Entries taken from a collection
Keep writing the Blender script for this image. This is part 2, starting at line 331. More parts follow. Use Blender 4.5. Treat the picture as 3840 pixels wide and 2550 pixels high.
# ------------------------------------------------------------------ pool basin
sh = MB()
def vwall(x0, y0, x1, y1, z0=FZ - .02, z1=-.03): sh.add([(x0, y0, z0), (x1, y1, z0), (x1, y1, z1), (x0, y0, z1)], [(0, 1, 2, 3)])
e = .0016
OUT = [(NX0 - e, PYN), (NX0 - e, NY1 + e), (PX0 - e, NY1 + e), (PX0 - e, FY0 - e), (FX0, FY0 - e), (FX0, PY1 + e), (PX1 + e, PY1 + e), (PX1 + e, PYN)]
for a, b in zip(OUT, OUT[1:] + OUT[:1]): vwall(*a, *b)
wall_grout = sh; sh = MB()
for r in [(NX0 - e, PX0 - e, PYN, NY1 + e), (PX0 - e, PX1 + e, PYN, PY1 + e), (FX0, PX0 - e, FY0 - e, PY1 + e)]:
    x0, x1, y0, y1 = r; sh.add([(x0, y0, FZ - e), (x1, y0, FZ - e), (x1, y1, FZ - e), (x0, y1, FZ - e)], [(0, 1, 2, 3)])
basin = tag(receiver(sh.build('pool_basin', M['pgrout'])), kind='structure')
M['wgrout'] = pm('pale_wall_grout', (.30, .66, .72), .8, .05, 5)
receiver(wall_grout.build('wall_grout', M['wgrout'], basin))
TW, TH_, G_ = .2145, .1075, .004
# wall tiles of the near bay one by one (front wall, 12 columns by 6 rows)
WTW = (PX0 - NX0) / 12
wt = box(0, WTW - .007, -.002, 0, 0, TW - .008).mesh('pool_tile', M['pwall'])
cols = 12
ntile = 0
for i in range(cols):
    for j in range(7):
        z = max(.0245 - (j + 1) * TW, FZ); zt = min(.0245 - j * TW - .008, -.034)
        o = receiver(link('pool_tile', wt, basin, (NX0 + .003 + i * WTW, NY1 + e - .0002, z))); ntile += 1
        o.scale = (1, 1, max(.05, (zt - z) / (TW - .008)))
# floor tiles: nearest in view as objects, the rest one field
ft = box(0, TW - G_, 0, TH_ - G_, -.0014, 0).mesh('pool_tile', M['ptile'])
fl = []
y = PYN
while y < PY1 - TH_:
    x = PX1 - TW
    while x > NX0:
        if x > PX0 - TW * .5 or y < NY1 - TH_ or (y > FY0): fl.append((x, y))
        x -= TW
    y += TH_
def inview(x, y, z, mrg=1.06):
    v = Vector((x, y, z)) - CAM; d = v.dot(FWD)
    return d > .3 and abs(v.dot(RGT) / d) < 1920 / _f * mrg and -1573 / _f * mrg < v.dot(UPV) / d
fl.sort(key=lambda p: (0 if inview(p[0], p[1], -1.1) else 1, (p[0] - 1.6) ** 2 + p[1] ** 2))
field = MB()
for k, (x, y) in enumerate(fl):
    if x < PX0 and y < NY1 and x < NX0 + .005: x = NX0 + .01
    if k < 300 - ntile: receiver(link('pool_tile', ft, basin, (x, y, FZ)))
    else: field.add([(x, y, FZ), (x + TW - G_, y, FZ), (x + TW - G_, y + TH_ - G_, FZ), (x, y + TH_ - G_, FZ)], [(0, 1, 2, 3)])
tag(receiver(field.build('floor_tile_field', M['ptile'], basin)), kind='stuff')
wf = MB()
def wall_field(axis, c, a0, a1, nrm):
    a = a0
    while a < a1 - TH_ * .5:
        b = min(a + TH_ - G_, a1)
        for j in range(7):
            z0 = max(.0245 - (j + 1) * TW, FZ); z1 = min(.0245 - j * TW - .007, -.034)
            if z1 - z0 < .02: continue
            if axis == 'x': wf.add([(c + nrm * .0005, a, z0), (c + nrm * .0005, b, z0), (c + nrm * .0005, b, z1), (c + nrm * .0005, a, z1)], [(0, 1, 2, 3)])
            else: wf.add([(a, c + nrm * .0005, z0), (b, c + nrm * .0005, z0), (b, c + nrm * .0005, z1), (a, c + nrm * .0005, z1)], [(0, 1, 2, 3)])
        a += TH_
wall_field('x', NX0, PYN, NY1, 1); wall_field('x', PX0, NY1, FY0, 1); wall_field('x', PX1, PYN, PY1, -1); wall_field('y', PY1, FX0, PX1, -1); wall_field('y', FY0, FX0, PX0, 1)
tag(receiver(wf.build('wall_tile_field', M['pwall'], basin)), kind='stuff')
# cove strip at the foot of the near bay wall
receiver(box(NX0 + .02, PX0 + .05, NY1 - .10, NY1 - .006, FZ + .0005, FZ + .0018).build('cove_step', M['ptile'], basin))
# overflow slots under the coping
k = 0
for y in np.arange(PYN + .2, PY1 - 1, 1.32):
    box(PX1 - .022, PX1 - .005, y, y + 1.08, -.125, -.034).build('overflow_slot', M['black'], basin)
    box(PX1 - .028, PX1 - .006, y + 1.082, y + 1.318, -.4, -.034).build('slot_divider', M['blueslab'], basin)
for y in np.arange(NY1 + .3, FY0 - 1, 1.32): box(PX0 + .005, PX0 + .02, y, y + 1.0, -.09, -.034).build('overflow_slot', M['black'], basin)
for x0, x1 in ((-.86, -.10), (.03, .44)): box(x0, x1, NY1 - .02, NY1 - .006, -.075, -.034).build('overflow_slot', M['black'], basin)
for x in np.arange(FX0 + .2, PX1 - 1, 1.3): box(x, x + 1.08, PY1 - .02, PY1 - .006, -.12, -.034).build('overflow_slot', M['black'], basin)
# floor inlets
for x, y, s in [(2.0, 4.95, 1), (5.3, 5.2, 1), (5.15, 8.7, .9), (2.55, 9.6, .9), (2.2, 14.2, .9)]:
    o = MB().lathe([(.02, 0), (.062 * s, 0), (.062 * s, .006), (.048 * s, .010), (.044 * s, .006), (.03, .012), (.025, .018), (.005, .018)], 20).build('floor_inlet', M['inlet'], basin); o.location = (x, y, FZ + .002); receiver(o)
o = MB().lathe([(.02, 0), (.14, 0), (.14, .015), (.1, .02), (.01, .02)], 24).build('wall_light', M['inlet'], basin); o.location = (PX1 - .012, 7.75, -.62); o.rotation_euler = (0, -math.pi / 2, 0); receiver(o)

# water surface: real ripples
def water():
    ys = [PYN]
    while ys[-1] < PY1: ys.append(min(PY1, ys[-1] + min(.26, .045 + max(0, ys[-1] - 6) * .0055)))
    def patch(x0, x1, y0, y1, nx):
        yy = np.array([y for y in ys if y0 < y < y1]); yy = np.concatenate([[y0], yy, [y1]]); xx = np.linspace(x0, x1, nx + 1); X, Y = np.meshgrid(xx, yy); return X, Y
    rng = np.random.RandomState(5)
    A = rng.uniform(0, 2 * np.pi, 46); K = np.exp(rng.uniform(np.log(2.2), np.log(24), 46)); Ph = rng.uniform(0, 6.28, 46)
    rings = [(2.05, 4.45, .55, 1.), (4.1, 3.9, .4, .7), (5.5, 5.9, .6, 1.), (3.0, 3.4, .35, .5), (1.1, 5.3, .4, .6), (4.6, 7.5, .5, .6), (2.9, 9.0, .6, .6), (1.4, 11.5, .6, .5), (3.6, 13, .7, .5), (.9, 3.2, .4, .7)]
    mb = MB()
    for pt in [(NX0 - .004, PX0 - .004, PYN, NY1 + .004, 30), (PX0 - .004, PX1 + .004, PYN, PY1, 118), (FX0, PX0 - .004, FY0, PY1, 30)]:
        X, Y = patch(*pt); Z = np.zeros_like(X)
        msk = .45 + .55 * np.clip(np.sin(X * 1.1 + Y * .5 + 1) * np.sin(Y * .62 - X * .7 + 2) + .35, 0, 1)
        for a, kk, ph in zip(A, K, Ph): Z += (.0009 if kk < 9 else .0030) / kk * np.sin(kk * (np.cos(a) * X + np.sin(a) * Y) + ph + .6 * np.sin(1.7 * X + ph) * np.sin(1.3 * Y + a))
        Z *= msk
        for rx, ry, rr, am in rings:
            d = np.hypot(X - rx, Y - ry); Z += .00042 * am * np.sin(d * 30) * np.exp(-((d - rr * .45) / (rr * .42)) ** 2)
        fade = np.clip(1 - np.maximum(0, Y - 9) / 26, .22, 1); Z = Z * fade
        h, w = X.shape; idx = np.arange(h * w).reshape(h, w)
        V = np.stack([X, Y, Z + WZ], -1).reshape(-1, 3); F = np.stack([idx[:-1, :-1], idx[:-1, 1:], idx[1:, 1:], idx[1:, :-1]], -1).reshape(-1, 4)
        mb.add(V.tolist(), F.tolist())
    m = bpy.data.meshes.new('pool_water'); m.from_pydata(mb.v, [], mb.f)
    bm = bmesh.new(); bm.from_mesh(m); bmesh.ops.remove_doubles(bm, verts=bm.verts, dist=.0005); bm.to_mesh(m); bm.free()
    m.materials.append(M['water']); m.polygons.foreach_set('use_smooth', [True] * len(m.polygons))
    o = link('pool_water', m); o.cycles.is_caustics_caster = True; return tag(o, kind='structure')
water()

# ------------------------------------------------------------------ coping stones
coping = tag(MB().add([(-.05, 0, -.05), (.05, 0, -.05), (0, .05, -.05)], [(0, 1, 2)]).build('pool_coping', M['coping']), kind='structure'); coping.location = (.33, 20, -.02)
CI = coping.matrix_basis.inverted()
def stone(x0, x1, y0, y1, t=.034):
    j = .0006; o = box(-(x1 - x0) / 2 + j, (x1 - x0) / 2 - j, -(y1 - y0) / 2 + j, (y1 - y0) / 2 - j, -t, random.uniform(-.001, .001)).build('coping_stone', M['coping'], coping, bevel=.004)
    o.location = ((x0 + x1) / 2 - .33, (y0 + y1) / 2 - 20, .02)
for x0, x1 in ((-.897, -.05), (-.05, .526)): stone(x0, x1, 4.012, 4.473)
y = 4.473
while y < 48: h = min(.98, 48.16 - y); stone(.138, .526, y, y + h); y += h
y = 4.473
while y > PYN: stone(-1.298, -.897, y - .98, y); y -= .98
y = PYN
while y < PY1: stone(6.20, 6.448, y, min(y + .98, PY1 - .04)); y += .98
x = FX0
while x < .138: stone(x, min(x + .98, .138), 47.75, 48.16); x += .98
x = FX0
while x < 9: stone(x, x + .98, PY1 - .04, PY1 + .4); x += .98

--

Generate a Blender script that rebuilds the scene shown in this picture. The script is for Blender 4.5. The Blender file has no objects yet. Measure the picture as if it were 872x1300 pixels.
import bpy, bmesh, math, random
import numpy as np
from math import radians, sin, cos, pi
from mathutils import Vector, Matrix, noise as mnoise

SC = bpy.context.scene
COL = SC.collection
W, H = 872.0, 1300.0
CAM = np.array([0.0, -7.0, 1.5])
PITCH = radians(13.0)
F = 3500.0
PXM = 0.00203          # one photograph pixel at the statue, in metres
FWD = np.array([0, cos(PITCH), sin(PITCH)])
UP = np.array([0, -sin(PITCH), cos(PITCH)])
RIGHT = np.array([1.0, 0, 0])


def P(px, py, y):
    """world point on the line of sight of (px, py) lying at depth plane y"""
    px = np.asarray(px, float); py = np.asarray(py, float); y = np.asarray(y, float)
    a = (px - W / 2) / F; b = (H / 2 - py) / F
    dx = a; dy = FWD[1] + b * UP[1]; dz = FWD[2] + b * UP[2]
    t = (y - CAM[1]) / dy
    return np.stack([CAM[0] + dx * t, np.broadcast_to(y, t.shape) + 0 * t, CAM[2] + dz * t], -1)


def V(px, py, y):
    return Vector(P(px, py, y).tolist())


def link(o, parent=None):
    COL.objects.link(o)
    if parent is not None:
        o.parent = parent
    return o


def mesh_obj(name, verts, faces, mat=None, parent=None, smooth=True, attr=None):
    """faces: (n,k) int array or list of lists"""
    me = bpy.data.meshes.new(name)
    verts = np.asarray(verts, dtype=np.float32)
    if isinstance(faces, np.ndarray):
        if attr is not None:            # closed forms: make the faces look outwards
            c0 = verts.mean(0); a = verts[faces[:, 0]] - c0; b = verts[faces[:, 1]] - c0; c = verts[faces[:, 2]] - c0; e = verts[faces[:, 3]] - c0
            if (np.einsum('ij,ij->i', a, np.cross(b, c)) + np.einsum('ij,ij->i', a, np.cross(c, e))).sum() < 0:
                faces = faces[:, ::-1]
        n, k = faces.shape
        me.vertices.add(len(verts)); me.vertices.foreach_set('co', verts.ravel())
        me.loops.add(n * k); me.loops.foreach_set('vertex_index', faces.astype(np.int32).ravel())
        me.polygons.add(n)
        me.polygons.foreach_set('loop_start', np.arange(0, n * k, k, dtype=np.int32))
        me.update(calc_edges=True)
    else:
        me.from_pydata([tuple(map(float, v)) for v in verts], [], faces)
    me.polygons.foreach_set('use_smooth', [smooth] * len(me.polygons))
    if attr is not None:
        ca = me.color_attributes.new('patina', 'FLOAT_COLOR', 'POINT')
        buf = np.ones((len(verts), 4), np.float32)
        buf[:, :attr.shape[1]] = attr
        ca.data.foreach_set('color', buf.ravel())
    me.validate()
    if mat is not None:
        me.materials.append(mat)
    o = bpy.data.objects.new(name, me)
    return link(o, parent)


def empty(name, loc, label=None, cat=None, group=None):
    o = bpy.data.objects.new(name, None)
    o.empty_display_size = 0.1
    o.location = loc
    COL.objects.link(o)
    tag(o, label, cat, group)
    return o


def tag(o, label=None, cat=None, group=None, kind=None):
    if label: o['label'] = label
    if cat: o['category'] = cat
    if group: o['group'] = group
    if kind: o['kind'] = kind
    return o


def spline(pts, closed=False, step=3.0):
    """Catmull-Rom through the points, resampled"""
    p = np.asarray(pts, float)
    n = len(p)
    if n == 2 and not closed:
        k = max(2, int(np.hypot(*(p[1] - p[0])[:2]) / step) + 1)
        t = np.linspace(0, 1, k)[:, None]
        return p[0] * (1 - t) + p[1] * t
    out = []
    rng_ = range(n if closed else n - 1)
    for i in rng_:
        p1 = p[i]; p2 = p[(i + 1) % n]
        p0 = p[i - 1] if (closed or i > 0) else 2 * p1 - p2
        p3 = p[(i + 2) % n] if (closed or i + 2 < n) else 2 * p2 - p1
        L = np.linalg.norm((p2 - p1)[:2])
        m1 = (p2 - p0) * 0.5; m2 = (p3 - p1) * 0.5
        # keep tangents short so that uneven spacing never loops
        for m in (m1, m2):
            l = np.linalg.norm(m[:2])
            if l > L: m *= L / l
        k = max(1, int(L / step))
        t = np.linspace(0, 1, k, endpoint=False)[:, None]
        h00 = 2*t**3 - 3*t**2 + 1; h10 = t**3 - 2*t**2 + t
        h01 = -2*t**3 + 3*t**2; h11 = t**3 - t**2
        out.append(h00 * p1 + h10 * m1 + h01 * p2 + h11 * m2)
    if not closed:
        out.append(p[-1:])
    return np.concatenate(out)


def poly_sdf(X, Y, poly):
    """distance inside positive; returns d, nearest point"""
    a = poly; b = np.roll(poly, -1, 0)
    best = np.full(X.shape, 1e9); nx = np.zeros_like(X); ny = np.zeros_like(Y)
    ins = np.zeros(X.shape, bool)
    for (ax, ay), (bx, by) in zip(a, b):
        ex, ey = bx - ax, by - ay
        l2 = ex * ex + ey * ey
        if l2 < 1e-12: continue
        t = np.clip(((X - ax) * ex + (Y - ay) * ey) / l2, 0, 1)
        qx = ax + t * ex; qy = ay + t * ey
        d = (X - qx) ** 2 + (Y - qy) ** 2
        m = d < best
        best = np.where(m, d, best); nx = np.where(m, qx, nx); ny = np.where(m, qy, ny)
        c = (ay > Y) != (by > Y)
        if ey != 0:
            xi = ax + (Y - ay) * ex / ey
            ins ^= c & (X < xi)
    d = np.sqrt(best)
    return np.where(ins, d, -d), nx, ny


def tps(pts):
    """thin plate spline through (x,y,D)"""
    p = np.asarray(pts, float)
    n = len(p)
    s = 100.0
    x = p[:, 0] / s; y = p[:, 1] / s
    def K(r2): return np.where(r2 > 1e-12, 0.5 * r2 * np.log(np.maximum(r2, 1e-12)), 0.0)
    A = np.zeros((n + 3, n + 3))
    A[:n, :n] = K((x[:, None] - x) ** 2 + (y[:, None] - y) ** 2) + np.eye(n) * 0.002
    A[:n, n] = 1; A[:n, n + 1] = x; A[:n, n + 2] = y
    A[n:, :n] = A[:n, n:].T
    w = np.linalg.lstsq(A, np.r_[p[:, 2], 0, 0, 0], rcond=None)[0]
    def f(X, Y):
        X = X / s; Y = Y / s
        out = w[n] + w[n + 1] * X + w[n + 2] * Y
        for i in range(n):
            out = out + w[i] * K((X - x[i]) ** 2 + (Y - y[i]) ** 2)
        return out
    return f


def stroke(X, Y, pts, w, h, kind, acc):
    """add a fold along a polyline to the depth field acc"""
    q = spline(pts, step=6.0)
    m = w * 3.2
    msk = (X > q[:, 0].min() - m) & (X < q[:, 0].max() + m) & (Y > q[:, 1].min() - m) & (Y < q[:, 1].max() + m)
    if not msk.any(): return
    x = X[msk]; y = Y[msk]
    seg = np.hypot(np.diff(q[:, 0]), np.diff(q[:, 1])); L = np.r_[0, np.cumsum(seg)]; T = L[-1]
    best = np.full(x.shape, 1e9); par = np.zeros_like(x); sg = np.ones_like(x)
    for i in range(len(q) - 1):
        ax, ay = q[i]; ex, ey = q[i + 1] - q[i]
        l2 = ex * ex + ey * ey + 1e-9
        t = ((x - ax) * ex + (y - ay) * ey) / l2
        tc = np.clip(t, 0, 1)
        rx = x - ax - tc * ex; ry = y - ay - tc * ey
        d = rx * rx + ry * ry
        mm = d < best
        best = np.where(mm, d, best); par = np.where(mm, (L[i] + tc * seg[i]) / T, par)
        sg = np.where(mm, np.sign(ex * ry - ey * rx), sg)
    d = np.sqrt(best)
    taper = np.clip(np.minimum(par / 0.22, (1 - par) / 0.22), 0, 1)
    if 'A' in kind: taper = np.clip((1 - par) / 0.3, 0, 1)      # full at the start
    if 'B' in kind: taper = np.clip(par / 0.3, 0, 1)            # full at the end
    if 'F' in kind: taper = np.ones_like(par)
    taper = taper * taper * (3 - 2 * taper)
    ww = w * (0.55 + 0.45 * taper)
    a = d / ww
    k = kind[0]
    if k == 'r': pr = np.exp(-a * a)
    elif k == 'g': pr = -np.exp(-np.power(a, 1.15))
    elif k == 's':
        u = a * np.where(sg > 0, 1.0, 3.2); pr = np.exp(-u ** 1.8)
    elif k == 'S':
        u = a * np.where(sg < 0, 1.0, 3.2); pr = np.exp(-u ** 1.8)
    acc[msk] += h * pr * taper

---

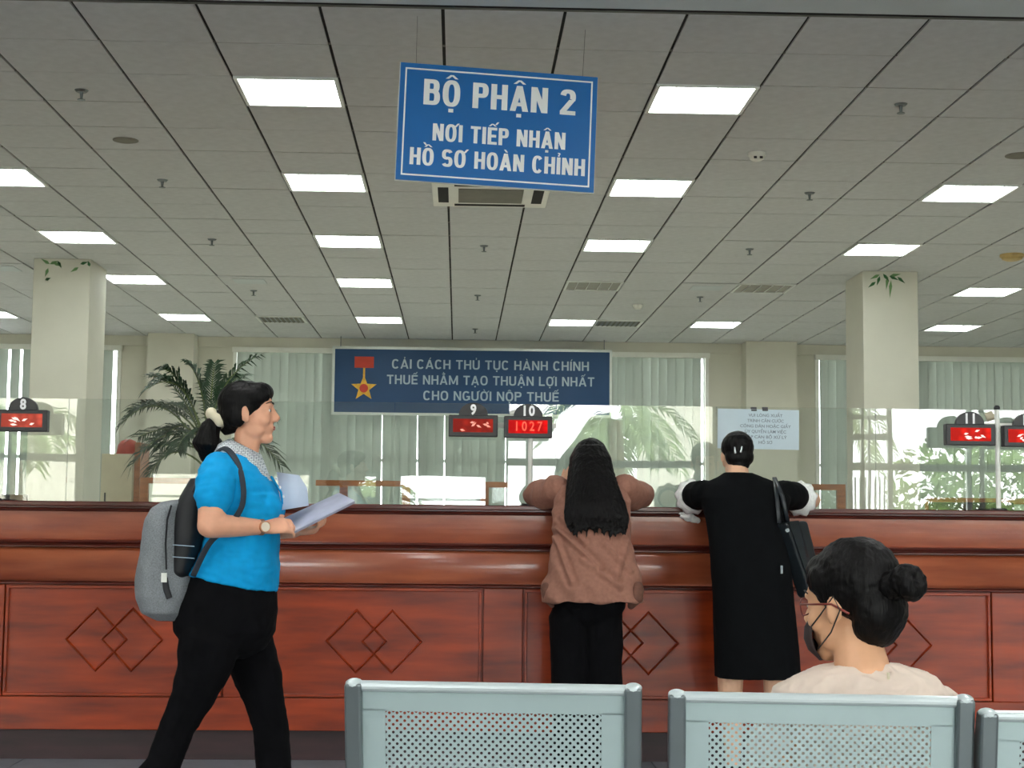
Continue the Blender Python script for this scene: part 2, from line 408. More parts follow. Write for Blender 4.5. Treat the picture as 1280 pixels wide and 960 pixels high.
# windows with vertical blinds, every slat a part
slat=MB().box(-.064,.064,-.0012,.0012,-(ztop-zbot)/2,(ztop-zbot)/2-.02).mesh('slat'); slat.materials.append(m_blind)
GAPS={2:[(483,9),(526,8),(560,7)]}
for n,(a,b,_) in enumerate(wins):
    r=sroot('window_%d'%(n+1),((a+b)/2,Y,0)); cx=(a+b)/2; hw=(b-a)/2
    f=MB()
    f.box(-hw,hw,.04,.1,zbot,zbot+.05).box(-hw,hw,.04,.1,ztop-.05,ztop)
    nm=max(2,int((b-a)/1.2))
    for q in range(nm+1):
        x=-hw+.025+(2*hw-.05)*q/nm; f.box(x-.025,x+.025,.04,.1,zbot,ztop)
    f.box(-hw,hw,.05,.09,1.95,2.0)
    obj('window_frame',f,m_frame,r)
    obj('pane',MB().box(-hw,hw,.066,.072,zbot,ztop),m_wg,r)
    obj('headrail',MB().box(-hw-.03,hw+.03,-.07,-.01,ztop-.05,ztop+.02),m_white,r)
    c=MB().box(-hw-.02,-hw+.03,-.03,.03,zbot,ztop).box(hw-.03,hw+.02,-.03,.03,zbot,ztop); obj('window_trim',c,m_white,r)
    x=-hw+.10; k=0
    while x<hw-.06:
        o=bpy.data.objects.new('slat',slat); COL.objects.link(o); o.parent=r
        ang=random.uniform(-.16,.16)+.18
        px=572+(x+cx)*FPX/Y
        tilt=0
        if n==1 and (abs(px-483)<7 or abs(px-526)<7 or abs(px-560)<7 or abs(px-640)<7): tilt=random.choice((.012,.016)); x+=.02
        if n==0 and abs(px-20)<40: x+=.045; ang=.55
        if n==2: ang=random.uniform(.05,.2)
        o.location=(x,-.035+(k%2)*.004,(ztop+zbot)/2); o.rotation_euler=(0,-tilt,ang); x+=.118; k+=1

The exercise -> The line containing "Continue the Blender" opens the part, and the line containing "o.rotation_euler=(0,-tilt,ang); x+=.118; k+=1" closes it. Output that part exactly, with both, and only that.

Exercise answer ->
Continue the Blender Python script for this scene: part 2, from line 408. More parts follow. Write for Blender 4.5. Treat the picture as 1280 pixels wide and 960 pixels high.
# windows with vertical blinds, every slat a part
slat=MB().box(-.064,.064,-.0012,.0012,-(ztop-zbot)/2,(ztop-zbot)/2-.02).mesh('slat'); slat.materials.append(m_blind)
GAPS={2:[(483,9),(526,8),(560,7)]}
for n,(a,b,_) in enumerate(wins):
    r=sroot('window_%d'%(n+1),((a+b)/2,Y,0)); cx=(a+b)/2; hw=(b-a)/2
    f=MB()
    f.box(-hw,hw,.04,.1,zbot,zbot+.05).box(-hw,hw,.04,.1,ztop-.05,ztop)
    nm=max(2,int((b-a)/1.2))
    for q in range(nm+1):
        x=-hw+.025+(2*hw-.05)*q/nm; f.box(x-.025,x+.025,.04,.1,zbot,ztop)
    f.box(-hw,hw,.05,.09,1.95,2.0)
    obj('window_frame',f,m_frame,r)
    obj('pane',MB().box(-hw,hw,.066,.072,zbot,ztop),m_wg,r)
    obj('headrail',MB().box(-hw-.03,hw+.03,-.07,-.01,ztop-.05,ztop+.02),m_white,r)
    c=MB().box(-hw-.02,-hw+.03,-.03,.03,zbot,ztop).box(hw-.03,hw+.02,-.03,.03,zbot,ztop); obj('window_trim',c,m_white,r)
    x=-hw+.10; k=0
    while x<hw-.06:
        o=bpy.data.objects.new('slat',slat); COL.objects.link(o); o.parent=r
        ang=random.uniform(-.16,.16)+.18
        px=572+(x+cx)*FPX/Y
        tilt=0
        if n==1 and (abs(px-483)<7 or abs(px-526)<7 or abs(px-560)<7 or abs(px-640)<7): tilt=random.choice((.012,.016)); x+=.02
        if n==0 and abs(px-20)<40: x+=.045; ang=.55
        if n==2: ang=random.uniform(.05,.2)
        o.location=(x,-.035+(k%2)*.004,(ztop+zbot)/2); o.rotation_euler=(0,-tilt,ang); x+=.118; k+=1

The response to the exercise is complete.